Line by line, repeat the data below exactly, beginning at the first line and ending at the line with "obj('lettering', bm, m_ink, stk)". Omit pictures.
*** DATA SEGMENT
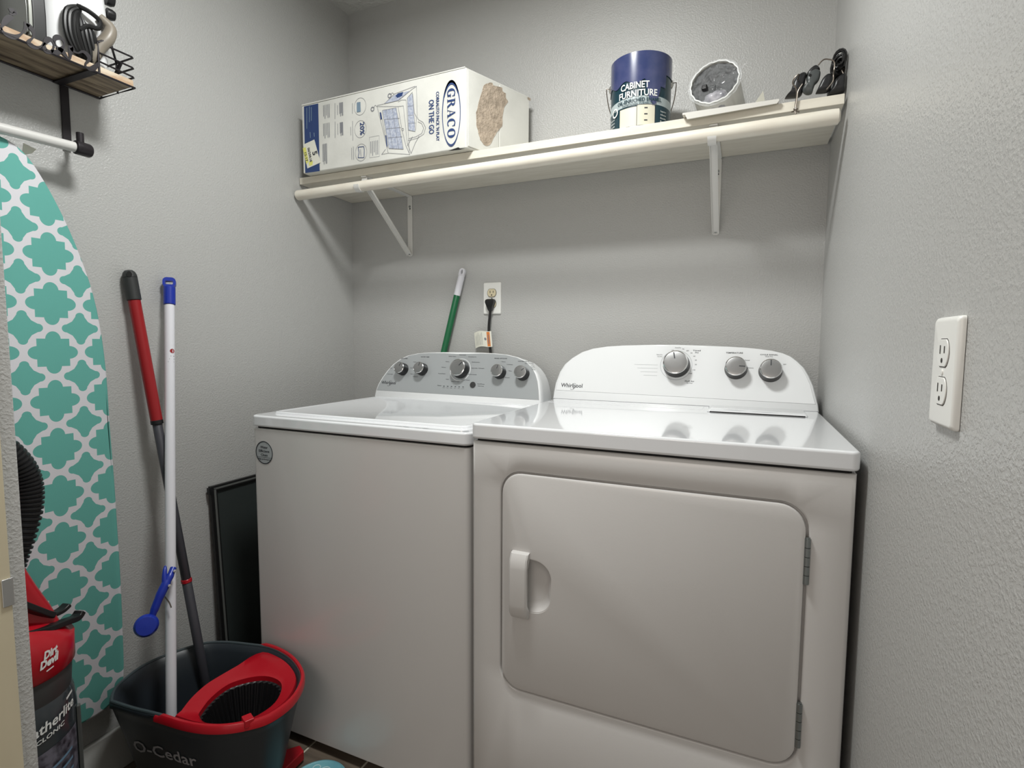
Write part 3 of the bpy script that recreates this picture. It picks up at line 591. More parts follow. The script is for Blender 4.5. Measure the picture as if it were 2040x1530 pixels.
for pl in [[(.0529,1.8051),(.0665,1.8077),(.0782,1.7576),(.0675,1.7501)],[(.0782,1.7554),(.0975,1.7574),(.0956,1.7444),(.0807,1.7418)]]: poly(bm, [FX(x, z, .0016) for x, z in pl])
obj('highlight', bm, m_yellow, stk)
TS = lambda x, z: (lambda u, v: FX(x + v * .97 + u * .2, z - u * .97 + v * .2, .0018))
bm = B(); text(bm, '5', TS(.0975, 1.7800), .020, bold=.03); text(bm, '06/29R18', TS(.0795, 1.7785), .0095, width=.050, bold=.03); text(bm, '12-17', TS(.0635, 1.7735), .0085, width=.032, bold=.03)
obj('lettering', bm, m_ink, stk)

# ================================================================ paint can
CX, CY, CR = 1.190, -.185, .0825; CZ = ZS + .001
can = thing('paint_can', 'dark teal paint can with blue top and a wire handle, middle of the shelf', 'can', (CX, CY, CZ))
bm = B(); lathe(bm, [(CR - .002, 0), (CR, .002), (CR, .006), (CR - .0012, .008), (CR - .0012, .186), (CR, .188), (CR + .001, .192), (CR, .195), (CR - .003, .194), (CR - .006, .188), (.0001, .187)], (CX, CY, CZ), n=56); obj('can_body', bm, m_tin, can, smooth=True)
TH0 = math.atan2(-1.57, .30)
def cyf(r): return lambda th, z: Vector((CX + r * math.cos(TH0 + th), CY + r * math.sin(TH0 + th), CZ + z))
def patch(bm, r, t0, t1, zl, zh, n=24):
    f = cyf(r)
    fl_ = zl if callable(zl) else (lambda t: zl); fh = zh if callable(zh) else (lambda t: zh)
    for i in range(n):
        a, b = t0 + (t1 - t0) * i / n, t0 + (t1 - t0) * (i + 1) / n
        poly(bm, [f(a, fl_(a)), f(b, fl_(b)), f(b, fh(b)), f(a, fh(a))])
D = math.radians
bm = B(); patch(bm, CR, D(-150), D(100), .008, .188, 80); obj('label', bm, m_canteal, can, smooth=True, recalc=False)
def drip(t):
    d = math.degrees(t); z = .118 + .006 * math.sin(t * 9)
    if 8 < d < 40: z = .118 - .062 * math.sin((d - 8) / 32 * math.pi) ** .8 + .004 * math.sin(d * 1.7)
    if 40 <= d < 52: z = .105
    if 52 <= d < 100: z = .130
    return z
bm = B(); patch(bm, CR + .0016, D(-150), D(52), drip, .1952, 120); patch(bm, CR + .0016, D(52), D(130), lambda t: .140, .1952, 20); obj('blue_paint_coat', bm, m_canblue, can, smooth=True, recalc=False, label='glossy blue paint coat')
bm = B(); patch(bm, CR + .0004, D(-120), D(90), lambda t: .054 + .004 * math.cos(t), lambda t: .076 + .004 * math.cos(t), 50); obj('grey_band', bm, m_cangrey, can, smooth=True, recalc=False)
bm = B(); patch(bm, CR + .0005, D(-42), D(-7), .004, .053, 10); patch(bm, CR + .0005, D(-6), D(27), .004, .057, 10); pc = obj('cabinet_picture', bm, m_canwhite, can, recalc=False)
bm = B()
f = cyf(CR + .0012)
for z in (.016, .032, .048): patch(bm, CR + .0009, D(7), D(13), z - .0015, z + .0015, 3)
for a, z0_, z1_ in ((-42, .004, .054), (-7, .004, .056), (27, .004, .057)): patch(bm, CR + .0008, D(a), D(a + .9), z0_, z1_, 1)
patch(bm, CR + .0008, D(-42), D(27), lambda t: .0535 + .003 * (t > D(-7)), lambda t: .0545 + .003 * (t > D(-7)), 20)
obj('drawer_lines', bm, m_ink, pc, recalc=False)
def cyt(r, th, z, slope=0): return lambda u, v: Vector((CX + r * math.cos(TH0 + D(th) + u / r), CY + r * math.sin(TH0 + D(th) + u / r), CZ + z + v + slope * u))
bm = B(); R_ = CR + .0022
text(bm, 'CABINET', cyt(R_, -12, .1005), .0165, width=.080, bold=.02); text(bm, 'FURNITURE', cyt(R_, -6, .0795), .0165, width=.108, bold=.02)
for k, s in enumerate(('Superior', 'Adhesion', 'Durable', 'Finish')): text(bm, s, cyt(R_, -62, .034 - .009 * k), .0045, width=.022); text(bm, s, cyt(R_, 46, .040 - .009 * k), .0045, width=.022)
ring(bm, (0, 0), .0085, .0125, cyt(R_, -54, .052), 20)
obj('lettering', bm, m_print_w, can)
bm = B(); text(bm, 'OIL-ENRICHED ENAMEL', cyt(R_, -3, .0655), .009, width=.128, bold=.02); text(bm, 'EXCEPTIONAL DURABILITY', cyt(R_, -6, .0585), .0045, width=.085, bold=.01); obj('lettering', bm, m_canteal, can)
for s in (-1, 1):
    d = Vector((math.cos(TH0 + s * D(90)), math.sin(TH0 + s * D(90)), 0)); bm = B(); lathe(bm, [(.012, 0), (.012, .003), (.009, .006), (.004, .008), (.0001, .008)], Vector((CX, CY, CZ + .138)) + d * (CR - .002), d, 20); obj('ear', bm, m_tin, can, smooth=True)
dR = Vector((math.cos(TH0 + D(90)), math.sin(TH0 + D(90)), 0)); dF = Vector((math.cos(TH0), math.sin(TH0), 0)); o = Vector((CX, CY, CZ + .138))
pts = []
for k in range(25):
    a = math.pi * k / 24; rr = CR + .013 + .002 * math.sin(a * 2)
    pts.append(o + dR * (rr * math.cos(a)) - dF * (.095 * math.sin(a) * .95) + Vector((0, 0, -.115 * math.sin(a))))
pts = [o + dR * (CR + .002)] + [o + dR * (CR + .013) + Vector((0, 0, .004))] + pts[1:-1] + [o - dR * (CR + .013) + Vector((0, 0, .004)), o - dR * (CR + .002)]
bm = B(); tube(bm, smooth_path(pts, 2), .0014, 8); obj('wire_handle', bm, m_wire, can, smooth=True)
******
> _RESPONSE_:
Write part 3 of the bpy script that recreates this picture. It picks up at line 591. More parts follow. The script is for Blender 4.5. Measure the picture as if it were 2040x1530 pixels.
for pl in [[(.0529,1.8051),(.0665,1.8077),(.0782,1.7576),(.0675,1.7501)],[(.0782,1.7554),(.0975,1.7574),(.0956,1.7444),(.0807,1.7418)]]: poly(bm, [FX(x, z, .0016) for x, z in pl])
obj('highlight', bm, m_yellow, stk)
TS = lambda x, z: (lambda u, v: FX(x + v * .97 + u * .2, z - u * .97 + v * .2, .0018))
bm = B(); text(bm, '5', TS(.0975, 1.7800), .020, bold=.03); text(bm, '06/29R18', TS(.0795, 1.7785), .0095, width=.050, bold=.03); text(bm, '12-17', TS(.0635, 1.7735), .0085, width=.032, bold=.03)
obj('lettering', bm, m_ink, stk)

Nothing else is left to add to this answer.